Eğer tabandan başlanarak bir temizlik harekatına girişilmezse, İsmet Karaca gibi politika zararlıları bu partiden derhal uzaklaştırılmazsa…
Kemal Kılıçdaroğlu gibi oraya yabancı eller tarafından bir projeyle oturtulmuş çakma siyasetçiler, genel merkezdeki hacı-hoca takımı kovalanmazsa eğer…
Emin olun CHP’den bu saatten sonra bi cacık olmaz!
NOT: Son 3 güne girildiğinde o dönemdeki Osmangazi ilçe kongresi öncesinde 3 adayın alabileceği oylar birbirine çok yakın, hemen hemen eşit gibiydi.
Yapılan tüm hesaplamalar bunu gösteriyordu.
Sonucu genel kurul sırasındaki ortam ve konuşmalar belirleyecekti.

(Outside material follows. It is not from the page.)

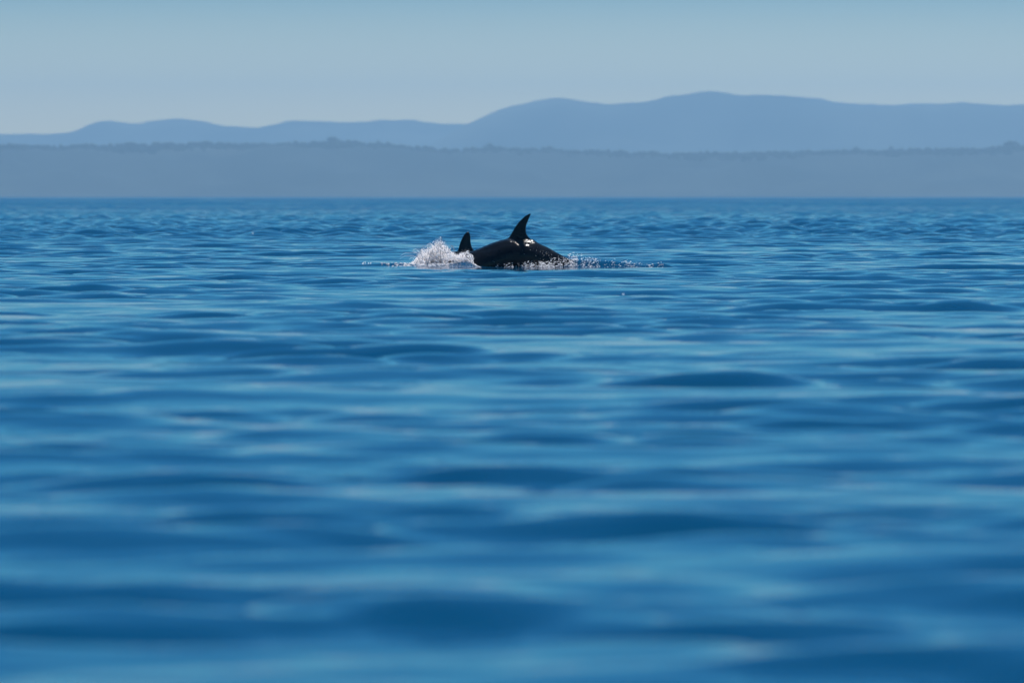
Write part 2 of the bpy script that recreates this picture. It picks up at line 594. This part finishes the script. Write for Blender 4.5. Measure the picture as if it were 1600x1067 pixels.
def build_dolphin(name, Y, spine, fin, label, yaw=0):
    """spine: list of (px, py of the back line, half height, half width) from snout to tail stock;
    fin: outline of the dorsal fin in pixels. Everything is set in metres at depth Y."""
    k = Y / F_PX
    S = catmull([((px - 800) * k, at(px, py, Y).z - hh, hh, hw) for px, py, hh, hw in spine], 8)
    ns = 28
    V, Fc = [], []
    tg = np.gradient(S[:, :2], axis=0); tg /= np.linalg.norm(tg, axis=1)[:, None]
    for i, (x, z, hh, hw) in enumerate(S):
        nx_, nz_ = -tg[i, 1], tg[i, 0]
        for j in range(ns):
            a = 2 * math.pi * j / ns
            ca, sa = math.cos(a), math.sin(a)
            keel = 1.0 + (.05 if sa > .9 else 0)
            sz = sa if sa < .35 else .35 + (sa - .35) * 1.0          # the upper flank slopes like a roof up to the fin
            hy = ca if sa < .35 else math.copysign(min(abs(ca), abs(ca)) ** 1.25, ca)
            V.append((x + nx_ * sz * hh * keel, Y + hy * hw, z + nz_ * sz * hh * keel))
    n = len(S)
    for i in range(n - 1):
        for j in range(ns):
            jj = (j + 1) % ns
            Fc.append((i * ns + j, i * ns + jj, (i + 1) * ns + jj, (i + 1) * ns + j))
    Fc.append(tuple(range(ns))[::-1]); Fc.append(tuple((n - 1) * ns + j for j in range(ns)))
    parts = [(V, Fc)]
    # dorsal fin
    fz = [(p.x, p.z) for p in (at(a, b, Y) for a, b in fin)]
    zmax = max(z for _, z in fz); zmin = min(z for _, z in fz)
    parts.append(plate(fz, .060, 'xz', (0, Y, 0), lambda a, b: .40 + .8 * (1 - (b - zmin) / (zmax - zmin)) ** 1.5 + .7 * (1 - (b - zmin) / (zmax - zmin)) ** 6))
    # pectoral fins
    L = S[-1, 0] - S[0, 0]
    i0 = int(n * .30)
    for sgn in (-1, 1):
        ol = [(0, 0), (.10, 0), (.17, .10 * 1), (.27, .26), (.25, .30), (.14, .24), (.03, .12)]
        v, f = plate(ol, .035, 'xy')
        v = [(S[i0, 0] + a, Y + sgn * (b + S[i0, 3] * .75), S[i0, 1] - S[i0, 2] * .45 - b * .5 + c) for a, b, c in v]
        if sgn < 0: f = [q[::-1] for q in f]
        parts.append((v, f))
    # flukes
    x, z = S[-1, 0], S[-1, 1]
    ol = [(-.05, 0), (-.01, .05), (.09, .16), (.21, .27), (.24, .26), (.19, .14), (.15, .03), (.13, 0), (.15, -.03), (.19, -.14), (.24, -.26), (.21, -.27), (.09, -.16), (-.01, -.05)]
    v, f = plate(ol, .04, 'xy')
    dz = tg[-1, 1] / max(.2, tg[-1, 0])
    parts.append(([(x + a, Y + b, z + c + a * dz) for a, b, c in v], f))
    allv, allf, off = [], [], 0
    for v, f in parts:
        allv += list(v); allf += [tuple(q + off for q in g) for g in f]; off += len(v)
    o = mesh_obj(name, allv, allf, m_skin)
    bm = bmesh.new(); bm.from_mesh(o.data)
    bmesh.ops.recalc_face_normals(bm, faces=bm.faces); bm.to_mesh(o.data); bm.free()
    rm = o.modifiers.new('r', 'REMESH'); rm.mode = 'VOXEL'; rm.voxel_size = .009; rm.use_smooth_shade = True
    smd = o.modifiers.new('s', 'SMOOTH'); smd.factor = .5; smd.iterations = 12
    dg = bpy.context.evaluated_depsgraph_get()
    me = bpy.data.meshes.new_from_object(o.evaluated_get(dg))
    o.modifiers.clear(); o.data = me
    me.materials.clear(); me.materials.append(m_skin)
    me.polygons.foreach_set('use_smooth', np.full(len(me.polygons), True))
    # origin at the animal's waterline
    c = Vector((S[n // 2, 0], Y, 0))
    me.transform(Matrix.Translation(-c)); o.location = c
    tag(o, label, 'dolphin', 'dolphins surfacing side by side')
    return o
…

Toplantıdan 3 gün önce o sıra Jaguar arabası olan birinin Ovaakça köyündeki bir bakkala gidip, 20 bin lira para bıraktığı bilgisi ulaştı seçim merkezimize.
Sonra da “o paranın ovada yer alan mahallelerdeki bir kısım delegeye dağıtıldığı” söylendi.
Tüm bunlara rağmen sağ olsunlar, seçime katılan 300 küsur delegeden 74’ünün pırıl pırıl helal oyunu ve desteğini almayı başarmıştık sadece kısa bir süre çalışarak.
Önemli olan seçim değil, dost kazanmaktı!